Your task:
Give again, word for word, each line from the top of the listing through the line that holds "COL = S.collection".

※

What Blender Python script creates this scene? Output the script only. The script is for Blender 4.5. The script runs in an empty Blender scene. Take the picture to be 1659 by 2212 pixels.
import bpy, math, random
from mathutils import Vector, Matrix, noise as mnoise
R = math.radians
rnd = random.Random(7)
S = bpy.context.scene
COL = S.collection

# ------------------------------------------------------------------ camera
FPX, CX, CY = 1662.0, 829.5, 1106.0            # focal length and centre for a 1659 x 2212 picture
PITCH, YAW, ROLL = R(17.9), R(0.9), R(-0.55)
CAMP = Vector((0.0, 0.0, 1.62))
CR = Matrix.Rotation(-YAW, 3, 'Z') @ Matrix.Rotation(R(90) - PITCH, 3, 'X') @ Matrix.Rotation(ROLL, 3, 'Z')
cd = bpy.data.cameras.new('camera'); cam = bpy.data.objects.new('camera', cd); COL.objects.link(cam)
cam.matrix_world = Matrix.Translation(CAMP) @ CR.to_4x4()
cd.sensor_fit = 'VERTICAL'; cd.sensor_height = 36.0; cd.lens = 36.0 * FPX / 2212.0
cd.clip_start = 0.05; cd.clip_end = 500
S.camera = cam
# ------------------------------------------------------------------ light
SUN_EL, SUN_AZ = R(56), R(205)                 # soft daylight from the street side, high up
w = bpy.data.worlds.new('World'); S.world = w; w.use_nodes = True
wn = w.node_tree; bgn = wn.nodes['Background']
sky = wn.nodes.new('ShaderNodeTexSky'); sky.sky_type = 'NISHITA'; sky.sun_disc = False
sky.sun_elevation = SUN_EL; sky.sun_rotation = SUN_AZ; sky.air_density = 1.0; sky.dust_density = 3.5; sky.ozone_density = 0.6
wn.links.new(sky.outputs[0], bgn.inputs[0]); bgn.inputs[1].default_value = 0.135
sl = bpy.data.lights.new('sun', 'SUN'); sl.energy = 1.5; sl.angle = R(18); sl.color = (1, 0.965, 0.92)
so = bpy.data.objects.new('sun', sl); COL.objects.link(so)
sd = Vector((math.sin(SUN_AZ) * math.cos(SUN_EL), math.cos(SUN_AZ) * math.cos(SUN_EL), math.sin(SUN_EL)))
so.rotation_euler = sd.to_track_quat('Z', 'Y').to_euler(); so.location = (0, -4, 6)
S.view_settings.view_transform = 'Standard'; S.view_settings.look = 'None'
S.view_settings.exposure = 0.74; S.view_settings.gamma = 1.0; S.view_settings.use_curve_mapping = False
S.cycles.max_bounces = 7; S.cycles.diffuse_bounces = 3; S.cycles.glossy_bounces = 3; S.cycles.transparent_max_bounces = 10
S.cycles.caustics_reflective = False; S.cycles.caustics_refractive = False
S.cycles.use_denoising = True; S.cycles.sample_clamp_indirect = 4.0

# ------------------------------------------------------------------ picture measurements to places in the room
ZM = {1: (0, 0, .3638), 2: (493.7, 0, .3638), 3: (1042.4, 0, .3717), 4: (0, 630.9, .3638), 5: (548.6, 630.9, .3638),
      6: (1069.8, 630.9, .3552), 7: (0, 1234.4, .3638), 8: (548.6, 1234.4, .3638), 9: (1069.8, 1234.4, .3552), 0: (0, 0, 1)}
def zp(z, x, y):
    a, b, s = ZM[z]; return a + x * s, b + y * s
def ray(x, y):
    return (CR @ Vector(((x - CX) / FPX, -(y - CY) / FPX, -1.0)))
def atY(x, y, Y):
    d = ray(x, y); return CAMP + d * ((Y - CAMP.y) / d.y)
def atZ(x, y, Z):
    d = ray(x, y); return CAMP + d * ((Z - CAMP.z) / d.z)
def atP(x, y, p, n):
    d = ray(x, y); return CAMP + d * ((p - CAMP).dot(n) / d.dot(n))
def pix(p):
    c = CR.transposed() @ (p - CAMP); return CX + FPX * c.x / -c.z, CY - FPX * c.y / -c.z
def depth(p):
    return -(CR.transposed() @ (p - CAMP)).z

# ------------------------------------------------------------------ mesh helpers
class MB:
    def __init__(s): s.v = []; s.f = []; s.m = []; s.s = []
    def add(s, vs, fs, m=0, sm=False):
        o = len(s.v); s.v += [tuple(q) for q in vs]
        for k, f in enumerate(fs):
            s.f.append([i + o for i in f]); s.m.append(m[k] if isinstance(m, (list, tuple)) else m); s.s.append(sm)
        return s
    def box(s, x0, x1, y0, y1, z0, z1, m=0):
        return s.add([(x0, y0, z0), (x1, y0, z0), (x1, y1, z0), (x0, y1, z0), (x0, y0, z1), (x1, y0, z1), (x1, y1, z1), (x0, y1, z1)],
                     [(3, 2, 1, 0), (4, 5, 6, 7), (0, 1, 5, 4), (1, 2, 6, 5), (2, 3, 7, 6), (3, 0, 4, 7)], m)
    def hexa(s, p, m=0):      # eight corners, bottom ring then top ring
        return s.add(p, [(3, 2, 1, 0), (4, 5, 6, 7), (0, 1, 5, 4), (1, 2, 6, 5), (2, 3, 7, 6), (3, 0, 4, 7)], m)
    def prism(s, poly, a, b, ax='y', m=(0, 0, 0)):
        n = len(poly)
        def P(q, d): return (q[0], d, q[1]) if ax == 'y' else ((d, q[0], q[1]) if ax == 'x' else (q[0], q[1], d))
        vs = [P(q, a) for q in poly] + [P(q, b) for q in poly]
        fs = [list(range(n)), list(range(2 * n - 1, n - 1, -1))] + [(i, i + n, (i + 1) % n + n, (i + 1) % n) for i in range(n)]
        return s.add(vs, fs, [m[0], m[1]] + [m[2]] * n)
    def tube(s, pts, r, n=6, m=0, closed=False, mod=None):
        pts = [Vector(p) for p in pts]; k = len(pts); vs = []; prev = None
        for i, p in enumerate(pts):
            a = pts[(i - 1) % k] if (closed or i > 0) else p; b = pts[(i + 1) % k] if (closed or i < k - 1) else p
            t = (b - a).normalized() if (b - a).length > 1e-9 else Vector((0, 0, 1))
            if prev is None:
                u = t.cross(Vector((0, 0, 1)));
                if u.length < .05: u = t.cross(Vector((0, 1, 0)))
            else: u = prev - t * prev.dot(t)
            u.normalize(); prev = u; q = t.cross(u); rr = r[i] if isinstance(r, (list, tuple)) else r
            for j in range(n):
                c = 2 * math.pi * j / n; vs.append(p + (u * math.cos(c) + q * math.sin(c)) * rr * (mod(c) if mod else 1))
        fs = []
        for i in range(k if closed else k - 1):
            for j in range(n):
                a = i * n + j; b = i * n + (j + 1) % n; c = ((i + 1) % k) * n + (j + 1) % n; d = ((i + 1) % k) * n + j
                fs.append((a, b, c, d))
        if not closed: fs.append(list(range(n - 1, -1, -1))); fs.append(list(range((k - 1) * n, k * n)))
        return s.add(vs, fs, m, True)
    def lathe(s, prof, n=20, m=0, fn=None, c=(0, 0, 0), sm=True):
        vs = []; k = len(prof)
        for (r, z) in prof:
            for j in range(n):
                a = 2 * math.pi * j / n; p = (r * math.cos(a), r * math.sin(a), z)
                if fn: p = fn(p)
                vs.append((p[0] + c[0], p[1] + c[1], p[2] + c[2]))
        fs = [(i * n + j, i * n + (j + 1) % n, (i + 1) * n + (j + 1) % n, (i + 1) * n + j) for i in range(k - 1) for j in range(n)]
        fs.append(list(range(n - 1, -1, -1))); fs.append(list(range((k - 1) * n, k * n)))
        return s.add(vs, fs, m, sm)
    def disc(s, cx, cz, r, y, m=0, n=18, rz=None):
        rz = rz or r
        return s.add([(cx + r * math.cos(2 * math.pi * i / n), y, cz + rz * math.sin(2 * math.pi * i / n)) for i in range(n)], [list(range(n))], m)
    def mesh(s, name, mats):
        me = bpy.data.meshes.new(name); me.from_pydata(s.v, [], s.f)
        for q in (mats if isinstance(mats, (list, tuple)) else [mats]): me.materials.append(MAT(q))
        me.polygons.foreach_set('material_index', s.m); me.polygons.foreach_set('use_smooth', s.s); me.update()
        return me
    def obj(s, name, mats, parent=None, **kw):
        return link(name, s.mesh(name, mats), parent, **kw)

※

Exercise solution:
What Blender Python script creates this scene? Output the script only. The script is for Blender 4.5. The script runs in an empty Blender scene. Take the picture to be 1659 by 2212 pixels.
import bpy, math, random
from mathutils import Vector, Matrix, noise as mnoise
R = math.radians
rnd = random.Random(7)
S = bpy.context.scene
COL = S.collection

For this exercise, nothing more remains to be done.